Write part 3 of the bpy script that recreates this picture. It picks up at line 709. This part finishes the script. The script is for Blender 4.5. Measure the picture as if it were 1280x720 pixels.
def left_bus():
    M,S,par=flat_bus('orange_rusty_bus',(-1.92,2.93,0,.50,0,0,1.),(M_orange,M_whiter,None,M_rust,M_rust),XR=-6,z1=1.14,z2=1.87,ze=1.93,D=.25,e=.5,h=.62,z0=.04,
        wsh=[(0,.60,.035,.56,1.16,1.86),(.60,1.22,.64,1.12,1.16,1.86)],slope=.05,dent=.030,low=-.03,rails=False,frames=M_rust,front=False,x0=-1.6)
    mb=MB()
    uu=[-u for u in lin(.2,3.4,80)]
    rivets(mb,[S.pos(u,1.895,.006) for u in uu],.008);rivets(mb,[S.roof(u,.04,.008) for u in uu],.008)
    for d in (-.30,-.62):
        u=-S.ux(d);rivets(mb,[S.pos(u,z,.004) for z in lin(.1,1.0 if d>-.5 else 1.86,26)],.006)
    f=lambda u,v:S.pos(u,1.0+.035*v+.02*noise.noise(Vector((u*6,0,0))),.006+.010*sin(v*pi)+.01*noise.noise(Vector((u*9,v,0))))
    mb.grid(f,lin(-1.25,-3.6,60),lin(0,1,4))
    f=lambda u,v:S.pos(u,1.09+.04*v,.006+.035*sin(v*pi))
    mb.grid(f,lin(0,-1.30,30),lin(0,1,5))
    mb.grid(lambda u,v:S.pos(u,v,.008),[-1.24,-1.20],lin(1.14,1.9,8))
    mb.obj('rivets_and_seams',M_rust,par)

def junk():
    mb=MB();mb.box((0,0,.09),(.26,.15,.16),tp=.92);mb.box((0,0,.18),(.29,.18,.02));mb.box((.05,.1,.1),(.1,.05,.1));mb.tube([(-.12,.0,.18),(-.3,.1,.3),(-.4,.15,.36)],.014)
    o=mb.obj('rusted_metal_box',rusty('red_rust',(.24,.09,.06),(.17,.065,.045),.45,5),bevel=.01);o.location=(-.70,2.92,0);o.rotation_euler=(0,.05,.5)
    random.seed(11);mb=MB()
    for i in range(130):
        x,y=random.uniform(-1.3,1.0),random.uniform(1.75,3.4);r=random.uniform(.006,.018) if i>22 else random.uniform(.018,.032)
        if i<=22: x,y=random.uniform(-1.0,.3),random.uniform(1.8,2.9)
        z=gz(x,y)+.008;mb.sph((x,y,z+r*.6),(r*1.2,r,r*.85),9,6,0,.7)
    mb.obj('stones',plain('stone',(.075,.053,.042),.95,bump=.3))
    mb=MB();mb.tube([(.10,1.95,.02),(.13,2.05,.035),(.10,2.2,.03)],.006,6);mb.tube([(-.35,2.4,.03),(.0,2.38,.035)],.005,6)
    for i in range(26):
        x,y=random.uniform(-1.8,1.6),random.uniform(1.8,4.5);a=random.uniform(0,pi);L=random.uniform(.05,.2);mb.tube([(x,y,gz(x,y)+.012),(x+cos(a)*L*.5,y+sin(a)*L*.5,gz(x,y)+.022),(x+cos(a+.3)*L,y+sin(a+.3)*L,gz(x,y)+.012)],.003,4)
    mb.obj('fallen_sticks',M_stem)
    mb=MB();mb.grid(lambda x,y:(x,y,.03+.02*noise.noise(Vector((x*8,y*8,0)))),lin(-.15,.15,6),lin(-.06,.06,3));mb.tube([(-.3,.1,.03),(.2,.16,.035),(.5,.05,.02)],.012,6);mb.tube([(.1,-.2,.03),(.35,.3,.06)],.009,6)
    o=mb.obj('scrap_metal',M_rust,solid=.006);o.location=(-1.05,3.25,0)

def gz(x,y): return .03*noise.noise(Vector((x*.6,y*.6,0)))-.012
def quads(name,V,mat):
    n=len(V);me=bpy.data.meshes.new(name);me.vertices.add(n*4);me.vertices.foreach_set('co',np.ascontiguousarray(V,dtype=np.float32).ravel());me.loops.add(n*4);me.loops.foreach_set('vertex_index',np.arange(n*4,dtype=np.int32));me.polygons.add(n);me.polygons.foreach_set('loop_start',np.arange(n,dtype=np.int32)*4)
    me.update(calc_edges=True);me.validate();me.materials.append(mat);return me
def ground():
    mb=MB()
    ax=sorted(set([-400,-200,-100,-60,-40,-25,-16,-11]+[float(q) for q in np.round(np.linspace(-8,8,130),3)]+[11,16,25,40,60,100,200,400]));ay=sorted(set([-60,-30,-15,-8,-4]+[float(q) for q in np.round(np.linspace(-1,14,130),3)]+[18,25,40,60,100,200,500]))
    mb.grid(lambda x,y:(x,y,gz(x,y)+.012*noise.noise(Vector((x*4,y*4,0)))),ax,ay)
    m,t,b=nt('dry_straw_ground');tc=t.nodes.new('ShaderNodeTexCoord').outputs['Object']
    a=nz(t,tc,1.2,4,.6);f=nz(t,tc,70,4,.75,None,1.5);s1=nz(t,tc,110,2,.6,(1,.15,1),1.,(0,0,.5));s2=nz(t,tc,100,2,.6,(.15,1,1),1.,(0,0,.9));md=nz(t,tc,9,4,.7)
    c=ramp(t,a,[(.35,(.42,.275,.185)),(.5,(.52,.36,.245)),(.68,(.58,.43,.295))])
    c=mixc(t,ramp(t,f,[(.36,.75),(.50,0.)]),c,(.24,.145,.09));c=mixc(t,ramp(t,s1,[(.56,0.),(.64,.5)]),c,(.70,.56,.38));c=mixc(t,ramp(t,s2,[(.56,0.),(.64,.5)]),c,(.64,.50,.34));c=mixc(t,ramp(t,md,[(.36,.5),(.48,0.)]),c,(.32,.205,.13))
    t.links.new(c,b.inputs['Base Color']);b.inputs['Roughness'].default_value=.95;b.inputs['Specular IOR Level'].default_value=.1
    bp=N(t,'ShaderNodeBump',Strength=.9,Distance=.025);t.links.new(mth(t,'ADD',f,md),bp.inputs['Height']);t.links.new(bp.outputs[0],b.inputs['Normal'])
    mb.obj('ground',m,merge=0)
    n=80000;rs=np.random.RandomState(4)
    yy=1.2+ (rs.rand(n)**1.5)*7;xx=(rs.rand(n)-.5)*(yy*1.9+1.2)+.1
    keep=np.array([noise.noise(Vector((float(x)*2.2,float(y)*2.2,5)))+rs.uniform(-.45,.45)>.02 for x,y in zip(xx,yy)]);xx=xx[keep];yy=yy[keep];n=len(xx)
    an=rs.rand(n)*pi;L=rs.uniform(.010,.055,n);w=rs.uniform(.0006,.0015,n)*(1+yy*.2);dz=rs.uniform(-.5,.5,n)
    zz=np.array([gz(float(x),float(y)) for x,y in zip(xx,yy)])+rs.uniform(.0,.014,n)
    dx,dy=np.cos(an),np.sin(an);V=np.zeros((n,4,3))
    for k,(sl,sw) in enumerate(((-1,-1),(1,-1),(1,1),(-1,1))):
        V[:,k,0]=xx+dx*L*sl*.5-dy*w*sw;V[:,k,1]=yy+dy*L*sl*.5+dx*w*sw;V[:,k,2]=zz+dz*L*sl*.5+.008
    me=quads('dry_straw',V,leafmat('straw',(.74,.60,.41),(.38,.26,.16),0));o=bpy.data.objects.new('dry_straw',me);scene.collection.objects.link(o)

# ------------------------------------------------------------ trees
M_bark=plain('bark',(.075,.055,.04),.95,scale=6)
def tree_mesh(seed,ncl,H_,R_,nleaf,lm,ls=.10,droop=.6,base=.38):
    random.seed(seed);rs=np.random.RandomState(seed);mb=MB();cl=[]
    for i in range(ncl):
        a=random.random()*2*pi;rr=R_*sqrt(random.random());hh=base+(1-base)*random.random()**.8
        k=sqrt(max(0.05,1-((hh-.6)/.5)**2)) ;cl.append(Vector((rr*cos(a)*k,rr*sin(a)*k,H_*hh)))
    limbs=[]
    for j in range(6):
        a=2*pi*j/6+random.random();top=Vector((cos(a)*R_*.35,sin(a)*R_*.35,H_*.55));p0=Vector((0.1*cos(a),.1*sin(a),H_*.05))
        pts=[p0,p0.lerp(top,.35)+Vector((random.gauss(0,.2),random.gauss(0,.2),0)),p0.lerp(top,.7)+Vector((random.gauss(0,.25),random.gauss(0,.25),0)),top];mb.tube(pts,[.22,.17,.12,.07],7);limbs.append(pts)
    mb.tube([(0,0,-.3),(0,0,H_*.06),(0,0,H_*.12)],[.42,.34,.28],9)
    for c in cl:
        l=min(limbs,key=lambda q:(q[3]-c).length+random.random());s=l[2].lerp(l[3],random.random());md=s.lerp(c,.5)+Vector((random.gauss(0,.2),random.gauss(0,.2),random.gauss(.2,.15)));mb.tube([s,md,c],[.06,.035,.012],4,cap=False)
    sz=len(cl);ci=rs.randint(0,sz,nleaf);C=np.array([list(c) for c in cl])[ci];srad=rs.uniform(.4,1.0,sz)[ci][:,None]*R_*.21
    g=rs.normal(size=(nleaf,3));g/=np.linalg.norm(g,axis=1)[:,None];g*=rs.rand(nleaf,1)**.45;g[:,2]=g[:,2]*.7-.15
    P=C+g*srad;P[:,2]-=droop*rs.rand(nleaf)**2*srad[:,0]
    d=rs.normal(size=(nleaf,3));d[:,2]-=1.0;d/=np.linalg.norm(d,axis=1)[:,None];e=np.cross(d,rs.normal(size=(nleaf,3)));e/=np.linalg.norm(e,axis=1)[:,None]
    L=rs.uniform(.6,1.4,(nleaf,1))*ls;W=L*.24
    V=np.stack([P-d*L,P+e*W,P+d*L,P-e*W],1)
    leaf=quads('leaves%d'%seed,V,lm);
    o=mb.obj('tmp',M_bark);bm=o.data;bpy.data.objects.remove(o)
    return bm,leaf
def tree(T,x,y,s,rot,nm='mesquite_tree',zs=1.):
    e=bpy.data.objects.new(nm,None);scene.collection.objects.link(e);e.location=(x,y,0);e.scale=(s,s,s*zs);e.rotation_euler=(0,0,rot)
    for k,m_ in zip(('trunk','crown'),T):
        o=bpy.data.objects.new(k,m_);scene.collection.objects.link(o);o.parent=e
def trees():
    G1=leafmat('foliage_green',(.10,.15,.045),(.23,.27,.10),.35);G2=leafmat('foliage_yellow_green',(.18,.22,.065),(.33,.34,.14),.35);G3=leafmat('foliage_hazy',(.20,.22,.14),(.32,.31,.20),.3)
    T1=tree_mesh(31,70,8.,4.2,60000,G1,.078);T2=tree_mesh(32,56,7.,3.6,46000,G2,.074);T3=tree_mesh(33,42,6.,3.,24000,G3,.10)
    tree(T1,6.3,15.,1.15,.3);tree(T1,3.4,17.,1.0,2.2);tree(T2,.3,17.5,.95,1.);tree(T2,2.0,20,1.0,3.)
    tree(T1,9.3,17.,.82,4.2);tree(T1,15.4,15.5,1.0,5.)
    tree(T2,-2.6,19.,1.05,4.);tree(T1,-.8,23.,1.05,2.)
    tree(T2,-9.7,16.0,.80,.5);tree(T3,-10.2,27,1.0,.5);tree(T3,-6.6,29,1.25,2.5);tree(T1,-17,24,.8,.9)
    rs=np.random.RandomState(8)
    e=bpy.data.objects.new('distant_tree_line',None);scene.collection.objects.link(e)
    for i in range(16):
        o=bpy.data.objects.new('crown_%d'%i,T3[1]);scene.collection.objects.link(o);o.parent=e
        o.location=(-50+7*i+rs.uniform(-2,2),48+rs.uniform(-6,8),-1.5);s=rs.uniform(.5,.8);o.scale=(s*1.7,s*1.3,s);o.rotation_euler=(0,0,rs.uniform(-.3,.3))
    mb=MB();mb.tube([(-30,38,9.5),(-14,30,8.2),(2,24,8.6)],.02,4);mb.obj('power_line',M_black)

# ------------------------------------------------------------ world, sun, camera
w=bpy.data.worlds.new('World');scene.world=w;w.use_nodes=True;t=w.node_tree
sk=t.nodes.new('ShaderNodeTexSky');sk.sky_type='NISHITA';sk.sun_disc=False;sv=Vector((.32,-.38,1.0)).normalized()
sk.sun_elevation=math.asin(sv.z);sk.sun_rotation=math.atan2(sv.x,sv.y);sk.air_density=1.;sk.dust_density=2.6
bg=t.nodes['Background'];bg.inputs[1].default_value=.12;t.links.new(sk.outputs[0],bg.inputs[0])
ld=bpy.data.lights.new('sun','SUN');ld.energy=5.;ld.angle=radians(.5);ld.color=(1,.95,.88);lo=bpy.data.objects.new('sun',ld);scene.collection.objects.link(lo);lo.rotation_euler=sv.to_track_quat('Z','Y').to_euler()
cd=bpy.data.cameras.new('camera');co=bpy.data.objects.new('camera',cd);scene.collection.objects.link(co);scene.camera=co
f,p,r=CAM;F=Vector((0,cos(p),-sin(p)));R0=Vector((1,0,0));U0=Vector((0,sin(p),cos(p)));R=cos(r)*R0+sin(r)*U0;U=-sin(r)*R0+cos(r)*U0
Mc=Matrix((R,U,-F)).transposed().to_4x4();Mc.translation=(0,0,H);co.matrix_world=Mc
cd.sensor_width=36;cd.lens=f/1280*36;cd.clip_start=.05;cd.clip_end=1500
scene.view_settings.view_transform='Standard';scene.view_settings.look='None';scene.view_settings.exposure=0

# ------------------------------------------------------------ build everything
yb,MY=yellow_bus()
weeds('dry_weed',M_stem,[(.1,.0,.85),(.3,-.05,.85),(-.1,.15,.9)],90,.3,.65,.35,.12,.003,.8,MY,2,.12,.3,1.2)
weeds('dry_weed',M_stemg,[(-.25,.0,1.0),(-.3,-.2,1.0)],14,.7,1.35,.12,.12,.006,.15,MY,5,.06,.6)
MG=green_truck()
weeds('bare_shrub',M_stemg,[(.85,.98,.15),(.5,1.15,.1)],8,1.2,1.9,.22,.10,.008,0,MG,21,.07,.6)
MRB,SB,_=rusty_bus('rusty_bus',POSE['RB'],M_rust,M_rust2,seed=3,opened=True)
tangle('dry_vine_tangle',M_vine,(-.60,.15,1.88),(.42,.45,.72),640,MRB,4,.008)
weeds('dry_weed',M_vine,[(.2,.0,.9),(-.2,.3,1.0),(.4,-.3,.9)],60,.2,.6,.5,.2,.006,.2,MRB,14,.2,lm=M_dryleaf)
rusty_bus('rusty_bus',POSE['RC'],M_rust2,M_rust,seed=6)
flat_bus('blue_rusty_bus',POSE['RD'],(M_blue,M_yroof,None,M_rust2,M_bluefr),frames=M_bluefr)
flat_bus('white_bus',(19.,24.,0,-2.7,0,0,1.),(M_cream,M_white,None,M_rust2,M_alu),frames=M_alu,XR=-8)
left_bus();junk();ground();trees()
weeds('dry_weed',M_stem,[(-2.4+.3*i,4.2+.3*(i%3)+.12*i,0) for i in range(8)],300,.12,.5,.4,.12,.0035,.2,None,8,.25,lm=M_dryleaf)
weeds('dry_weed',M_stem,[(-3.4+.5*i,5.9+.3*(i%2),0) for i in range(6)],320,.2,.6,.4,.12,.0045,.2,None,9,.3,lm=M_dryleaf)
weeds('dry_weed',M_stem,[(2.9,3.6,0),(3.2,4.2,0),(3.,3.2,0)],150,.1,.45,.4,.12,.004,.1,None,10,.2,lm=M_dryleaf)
* * * * * * * * *
** EXERCISE GOAL **
Print, please, the lines above from the very first through the one that holds "mb.obj('rivets_and_seams',M_rust,par)", both included, word for word and with nothing else.

** ANSWER TO THE TASK **
Write part 3 of the bpy script that recreates this picture. It picks up at line 709. This part finishes the script. The script is for Blender 4.5. Measure the picture as if it were 1280x720 pixels.
def left_bus():
    M,S,par=flat_bus('orange_rusty_bus',(-1.92,2.93,0,.50,0,0,1.),(M_orange,M_whiter,None,M_rust,M_rust),XR=-6,z1=1.14,z2=1.87,ze=1.93,D=.25,e=.5,h=.62,z0=.04,
        wsh=[(0,.60,.035,.56,1.16,1.86),(.60,1.22,.64,1.12,1.16,1.86)],slope=.05,dent=.030,low=-.03,rails=False,frames=M_rust,front=False,x0=-1.6)
    mb=MB()
    uu=[-u for u in lin(.2,3.4,80)]
    rivets(mb,[S.pos(u,1.895,.006) for u in uu],.008);rivets(mb,[S.roof(u,.04,.008) for u in uu],.008)
    for d in (-.30,-.62):
        u=-S.ux(d);rivets(mb,[S.pos(u,z,.004) for z in lin(.1,1.0 if d>-.5 else 1.86,26)],.006)
    f=lambda u,v:S.pos(u,1.0+.035*v+.02*noise.noise(Vector((u*6,0,0))),.006+.010*sin(v*pi)+.01*noise.noise(Vector((u*9,v,0))))
    mb.grid(f,lin(-1.25,-3.6,60),lin(0,1,4))
    f=lambda u,v:S.pos(u,1.09+.04*v,.006+.035*sin(v*pi))
    mb.grid(f,lin(0,-1.30,30),lin(0,1,5))
    mb.grid(lambda u,v:S.pos(u,v,.008),[-1.24,-1.20],lin(1.14,1.9,8))
    mb.obj('rivets_and_seams',M_rust,par)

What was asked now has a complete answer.